WHAT THE EXERCISE ASKS: Transcribe all of the data exactly. Omit the pictures.

Rows from a 3D scene dataset:
BEGIN

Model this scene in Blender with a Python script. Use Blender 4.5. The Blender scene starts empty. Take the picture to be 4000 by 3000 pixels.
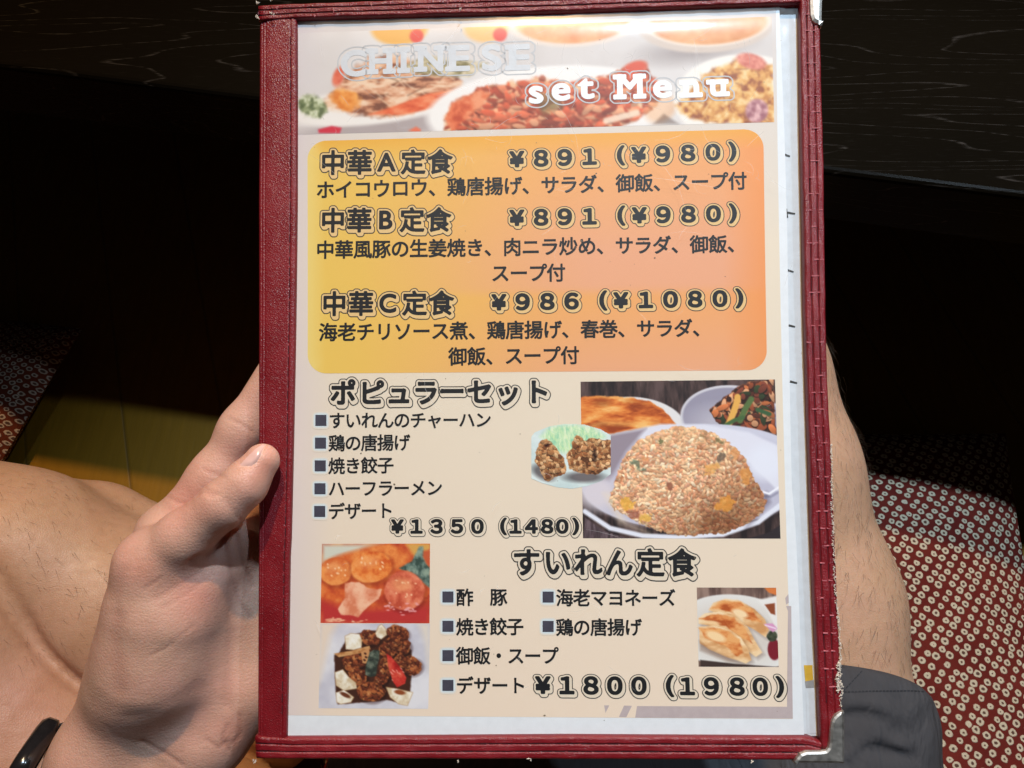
import bpy, math, random
import numpy as np

random.seed(7)
RNG = np.random.default_rng(11)
S = bpy.context.scene
COL = S.collection

# ------------------------------------------------------------------ camera, world, lamps, exposure
FOC = 2890.0                                   # focal length in photo pixels (photo is 4000 x 3000)
PITCH = math.radians(65)
CAM = np.array([0.0, 0.0, 0.66])
FWD = np.array([0, math.cos(PITCH), -math.sin(PITCH)])
UPV = np.array([0, math.sin(PITCH), math.cos(PITCH)])
RGT = np.array([1.0, 0, 0])

cd = bpy.data.cameras.new('camera')
cam = bpy.data.objects.new('camera', cd)
COL.objects.link(cam)
cam.location = CAM
cam.rotation_euler = (math.pi / 2 - PITCH, 0, 0)
cd.sensor_fit = 'HORIZONTAL'
cd.sensor_width = 36
cd.lens = 36 * FOC / 4000
cd.clip_start = 0.01
cd.clip_end = 60
S.camera = cam

w = bpy.data.worlds.new('World')
S.world = w
w.use_nodes = True
w.node_tree.nodes['Background'].inputs[0].default_value = (1.0, 0.86, 0.72, 1)
w.node_tree.nodes['Background'].inputs[1].default_value = 0.012

def lamp(name, loc, target, watts, color, radius, spot=math.radians(80), blend=0.6):
    l = bpy.data.lights.new(name, 'SPOT')
    l.energy = watts
    l.color = color
    l.shadow_soft_size = radius
    l.spot_size = spot
    l.spot_blend = blend
    o = bpy.data.objects.new(name, l)
    COL.objects.link(o)
    o.location = loc
    d = np.array(target) - np.array(loc)
    import mathutils
    o.rotation_euler = mathutils.Vector(d).to_track_quat('-Z', 'Y').to_euler()
    return o

lamp('warm_ceiling_lamp', (-0.04, 1.18, 2.05), (0, 0.15, 0.3), 130, (1.0, 0.60, 0.26), 0.03)
lamp('side_ceiling_lamp', (1.15, 0.66, 2.05), (0.30, 0.15, 0.4), 45, (0.66, 0.84, 1.0), 0.03, math.radians(34), 1.0)
lamp('far_ceiling_lamp', (-0.10, 1.55, 2.05), (0, 0.25, 0.45), 14, (1.0, 0.86, 0.70), 0.035)
lamp('cool_ceiling_lamp', (0.24, 0.785, 2.05), (0.15, 0.12, 0.3), 150, (0.64, 0.83, 1.0), 0.03, math.radians(36), 1.0)

vs = S.view_settings
vs.view_transform = 'Standard'
vs.look = 'None'
vs.exposure = 0.02
vs.gamma = 1.0
vs.use_curve_mapping = False
S.cycles.use_denoising = True
S.cycles.max_bounces = 8
S.cycles.transparent_max_bounces = 16

# ------------------------------------------------------------------ measuring helpers
def ray(px, py):
    px = np.asarray(px, float)[..., None]
    py = np.asarray(py, float)[..., None]
    return FWD + (px - 2000) / FOC * RGT - (py - 1500) / FOC * UPV

def at(px, py, depth):
    return CAM + depth * ray(px, py)

def hit(px, py, z):
    d = ray(px, py)
    return CAM + d * ((z - CAM[2]) / d[..., 2:3])

# the menu's own frame: u to the right, v up the page, h out of the page (metres); slightly sagging
WW, WH, SAG = 0.206, 0.28952182, 0.00303817
MR = np.array([[0.9990917, -0.00496091, -0.04232207],
               [0.0075152, 0.99814537, 0.06040973],
               [0.04194389, -0.06067291, 0.99727604]])
MT = np.array([0.013817, 0.00819835, -0.29677739])
BASIS = np.stack([RGT, UPV, -FWD], 1)          # camera axes as columns

def sag(v):
    t = np.clip(v / WH, -0.05, 1.05)
    return SAG * ((2 * t - 1) ** 2 - 1)

def P(u, v, h=0.0):
    u, v, h = np.broadcast_arrays(np.asarray(u, float), np.asarray(v, float), np.asarray(h, float))
    x = np.stack([u - WW / 2, v - WH / 2, sag(v) + h], -1)
    return CAM + (x @ MR.T + MT) @ BASIS.T

def UV(px, py, h=0.0):
    px = np.asarray(px, float)
    py = np.asarray(py, float)
    d = np.stack([(px - 2000) / FOC, -(py - 1500) / FOC, -np.ones_like(px)], -1)
    dl = d @ MR
    ol = -MT @ MR
    z = np.zeros_like(px) + h
    for _ in range(8):
        k = (z - ol[2]) / dl[..., 2]
        u = ol[0] + k * dl[..., 0] + WW / 2
        v = ol[1] + k * dl[..., 1] + WH / 2
        z = sag(v) + h
    return u, v

DS = 4000 / 2212.0
def D(x, y, h=0.0):
    return UV(np.asarray(x, float) * DS, np.asarray(y, float) * DS, h)

# ------------------------------------------------------------------ object helpers
def tag(o, label=None, cat=None, group=None, kind=None):
    if label: o['label'] = label
    if cat: o['category'] = cat
    if group: o['group'] = group
    if kind: o['kind'] = kind
    return o

def empty(name, loc):
    o = bpy.data.objects.new(name, None)
    o.empty_display_size = 0.02
    COL.objects.link(o)
    o.location = loc
    return o

def obj(name, verts, faces, mat, parent=None, smooth=False, col=None):
    me = bpy.data.meshes.new(name)
    verts = np.asarray(verts, np.float64).reshape(-1, 3)
    if parent is not None:
        off = np.array(ORIG.get(parent.name, (0, 0, 0)))
        verts = verts - off
    if isinstance(faces, tuple):               # (flat loop indices, face sizes)
        loops, tot = faces
        me.vertices.add(len(verts))
        me.vertices.foreach_set('co', verts.astype(np.float32).ravel())
        me.loops.add(len(loops))
        me.loops.foreach_set('vertex_index', np.asarray(loops, np.int32))
        me.polygons.add(len(tot))
        st = np.concatenate([[0], np.cumsum(tot)[:-1]]).astype(np.int32)
        me.polygons.foreach_set('loop_start', st)
        me.update(calc_edges=True)
        me.validate()
    else:
        me.from_pydata(verts.tolist(), [], [list(map(int, f)) for f in faces])
    if smooth:
        me.polygons.foreach_set('use_smooth', np.ones(len(me.polygons), bool))
    if col is not None:
        a = me.color_attributes.new('Col', 'FLOAT_COLOR', 'POINT')
        c = np.ones((len(verts), 4), np.float32)
        c[:, :3] = np.asarray(col, np.float32).reshape(-1, 3)
        a.data.foreach_set('color', c.ravel())
    if mat is not None:
        me.materials.append(mat)
    me.update()
    o = bpy.data.objects.new(name, me)
    COL.objects.link(o)
    if parent is not None:
        o.parent = parent
        ORIG[o.name] = ORIG.get(parent.name, (0, 0, 0))
    return o

ORIG = {}
def root(name, loc, label, cat, group=None):
    o = empty(name, loc)
    ORIG[o.name] = tuple(loc)
    return tag(o, label, cat, group)

def grid_faces(nu, nv):
    i, j = np.meshgrid(np.arange(nu - 1), np.arange(nv - 1), indexing='ij')
    a = (i * nv + j).ravel()
    q = np.stack([a, a + nv, a + nv + 1, a + 1], 1)
    return q.ravel(), np.full(len(q), 4)

def lin(c):
    c = np.asarray(c, float) / 255.0
    return np.where(c <= 0.04045, c / 12.92, ((c + 0.055) / 1.055) ** 2.4)

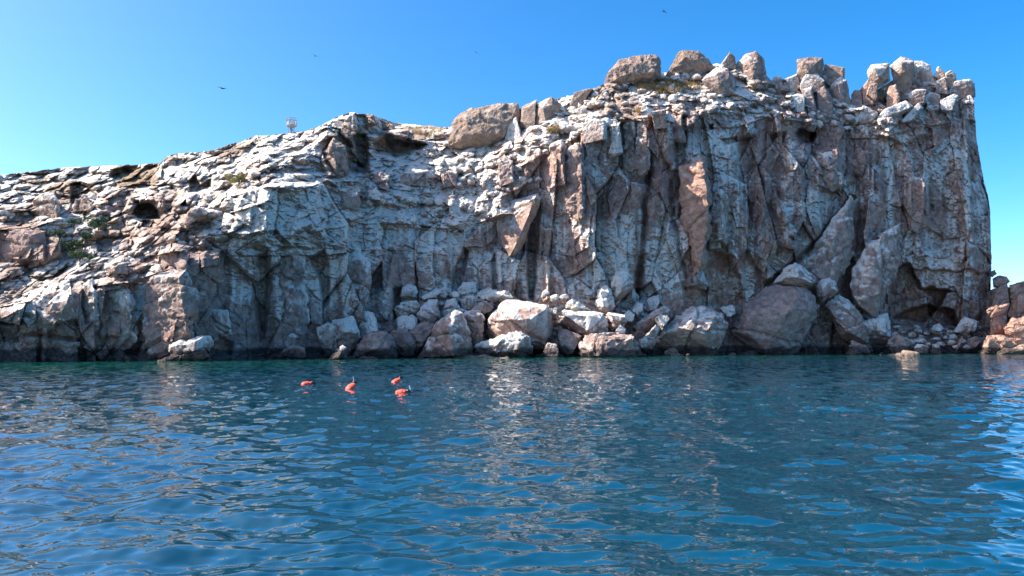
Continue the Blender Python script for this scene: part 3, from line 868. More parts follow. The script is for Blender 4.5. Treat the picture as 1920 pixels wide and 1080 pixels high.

END

EXPECTED ANSWER:
Model this scene in Blender with a Python script. Use Blender 4.5. The Blender scene starts empty. Take the picture to be 4000 by 3000 pixels.
import bpy, math, random
import numpy as np

random.seed(7)
RNG = np.random.default_rng(11)
S = bpy.context.scene
COL = S.collection

# ------------------------------------------------------------------ camera, world, lamps, exposure
FOC = 2890.0                                   # focal length in photo pixels (photo is 4000 x 3000)
PITCH = math.radians(65)
CAM = np.array([0.0, 0.0, 0.66])
FWD = np.array([0, math.cos(PITCH), -math.sin(PITCH)])
UPV = np.array([0, math.sin(PITCH), math.cos(PITCH)])
RGT = np.array([1.0, 0, 0])

cd = bpy.data.cameras.new('camera')
cam = bpy.data.objects.new('camera', cd)
COL.objects.link(cam)
cam.location = CAM
cam.rotation_euler = (math.pi / 2 - PITCH, 0, 0)
cd.sensor_fit = 'HORIZONTAL'
cd.sensor_width = 36
cd.lens = 36 * FOC / 4000
cd.clip_start = 0.01
cd.clip_end = 60
S.camera = cam

w = bpy.data.worlds.new('World')
S.world = w
w.use_nodes = True
w.node_tree.nodes['Background'].inputs[0].default_value = (1.0, 0.86, 0.72, 1)
w.node_tree.nodes['Background'].inputs[1].default_value = 0.012

def lamp(name, loc, target, watts, color, radius, spot=math.radians(80), blend=0.6):
    l = bpy.data.lights.new(name, 'SPOT')
    l.energy = watts
    l.color = color
    l.shadow_soft_size = radius
    l.spot_size = spot
    l.spot_blend = blend
    o = bpy.data.objects.new(name, l)
    COL.objects.link(o)
    o.location = loc
    d = np.array(target) - np.array(loc)
    import mathutils
    o.rotation_euler = mathutils.Vector(d).to_track_quat('-Z', 'Y').to_euler()
    return o

lamp('warm_ceiling_lamp', (-0.04, 1.18, 2.05), (0, 0.15, 0.3), 130, (1.0, 0.60, 0.26), 0.03)
lamp('side_ceiling_lamp', (1.15, 0.66, 2.05), (0.30, 0.15, 0.4), 45, (0.66, 0.84, 1.0), 0.03, math.radians(34), 1.0)
lamp('far_ceiling_lamp', (-0.10, 1.55, 2.05), (0, 0.25, 0.45), 14, (1.0, 0.86, 0.70), 0.035)
lamp('cool_ceiling_lamp', (0.24, 0.785, 2.05), (0.15, 0.12, 0.3), 150, (0.64, 0.83, 1.0), 0.03, math.radians(36), 1.0)

vs = S.view_settings
vs.view_transform = 'Standard'
vs.look = 'None'
vs.exposure = 0.02
vs.gamma = 1.0
vs.use_curve_mapping = False
S.cycles.use_denoising = True
S.cycles.max_bounces = 8
S.cycles.transparent_max_bounces = 16

# ------------------------------------------------------------------ measuring helpers
def ray(px, py):
    px = np.asarray(px, float)[..., None]
    py = np.asarray(py, float)[..., None]
    return FWD + (px - 2000) / FOC * RGT - (py - 1500) / FOC * UPV

def at(px, py, depth):
    return CAM + depth * ray(px, py)

def hit(px, py, z):
    d = ray(px, py)
    return CAM + d * ((z - CAM[2]) / d[..., 2:3])

# the menu's own frame: u to the right, v up the page, h out of the page (metres); slightly sagging
WW, WH, SAG = 0.206, 0.28952182, 0.00303817
MR = np.array([[0.9990917, -0.00496091, -0.04232207],
               [0.0075152, 0.99814537, 0.06040973],
               [0.04194389, -0.06067291, 0.99727604]])
MT = np.array([0.013817, 0.00819835, -0.29677739])
BASIS = np.stack([RGT, UPV, -FWD], 1)          # camera axes as columns

def sag(v):
    t = np.clip(v / WH, -0.05, 1.05)
    return SAG * ((2 * t - 1) ** 2 - 1)

def P(u, v, h=0.0):
    u, v, h = np.broadcast_arrays(np.asarray(u, float), np.asarray(v, float), np.asarray(h, float))
    x = np.stack([u - WW / 2, v - WH / 2, sag(v) + h], -1)
    return CAM + (x @ MR.T + MT) @ BASIS.T

def UV(px, py, h=0.0):
    px = np.asarray(px, float)
    py = np.asarray(py, float)
    d = np.stack([(px - 2000) / FOC, -(py - 1500) / FOC, -np.ones_like(px)], -1)
    dl = d @ MR
    ol = -MT @ MR
    z = np.zeros_like(px) + h
    for _ in range(8):
        k = (z - ol[2]) / dl[..., 2]
        u = ol[0] + k * dl[..., 0] + WW / 2
        v = ol[1] + k * dl[..., 1] + WH / 2
        z = sag(v) + h
    return u, v

DS = 4000 / 2212.0
def D(x, y, h=0.0):
    return UV(np.asarray(x, float) * DS, np.asarray(y, float) * DS, h)

# ------------------------------------------------------------------ object helpers
def tag(o, label=None, cat=None, group=None, kind=None):
    if label: o['label'] = label
    if cat: o['category'] = cat
    if group: o['group'] = group
    if kind: o['kind'] = kind
    return o

def empty(name, loc):
    o = bpy.data.objects.new(name, None)
    o.empty_display_size = 0.02
    COL.objects.link(o)
    o.location = loc
    return o

def obj(name, verts, faces, mat, parent=None, smooth=False, col=None):
    me = bpy.data.meshes.new(name)
    verts = np.asarray(verts, np.float64).reshape(-1, 3)
    if parent is not None:
        off = np.array(ORIG.get(parent.name, (0, 0, 0)))
        verts = verts - off
    if isinstance(faces, tuple):               # (flat loop indices, face sizes)
        loops, tot = faces
        me.vertices.add(len(verts))
        me.vertices.foreach_set('co', verts.astype(np.float32).ravel())
        me.loops.add(len(loops))
        me.loops.foreach_set('vertex_index', np.asarray(loops, np.int32))
        me.polygons.add(len(tot))
        st = np.concatenate([[0], np.cumsum(tot)[:-1]]).astype(np.int32)
        me.polygons.foreach_set('loop_start', st)
        me.update(calc_edges=True)
        me.validate()
    else:
        me.from_pydata(verts.tolist(), [], [list(map(int, f)) for f in faces])
    if smooth:
        me.polygons.foreach_set('use_smooth', np.ones(len(me.polygons), bool))
    if col is not None:
        a = me.color_attributes.new('Col', 'FLOAT_COLOR', 'POINT')
        c = np.ones((len(verts), 4), np.float32)
        c[:, :3] = np.asarray(col, np.float32).reshape(-1, 3)
        a.data.foreach_set('color', c.ravel())
    if mat is not None:
        me.materials.append(mat)
    me.update()
    o = bpy.data.objects.new(name, me)
    COL.objects.link(o)
    if parent is not None:
        o.parent = parent
        ORIG[o.name] = ORIG.get(parent.name, (0, 0, 0))
    return o

ORIG = {}
def root(name, loc, label, cat, group=None):
    o = empty(name, loc)
    ORIG[o.name] = tuple(loc)
    return tag(o, label, cat, group)

def grid_faces(nu, nv):
    i, j = np.meshgrid(np.arange(nu - 1), np.arange(nv - 1), indexing='ij')
    a = (i * nv + j).ravel()
    q = np.stack([a, a + nv, a + nv + 1, a + 1], 1)
    return q.ravel(), np.full(len(q), 4)

def lin(c):
    c = np.asarray(c, float) / 255.0
    return np.where(c <= 0.04045, c / 12.92, ((c + 0.055) / 1.055) ** 2.4)

Continue the Blender Python script for this scene: part 3, from line 868. More parts follow. The script is for Blender 4.5. Treat the picture as 1920 pixels wide and 1080 pixels high.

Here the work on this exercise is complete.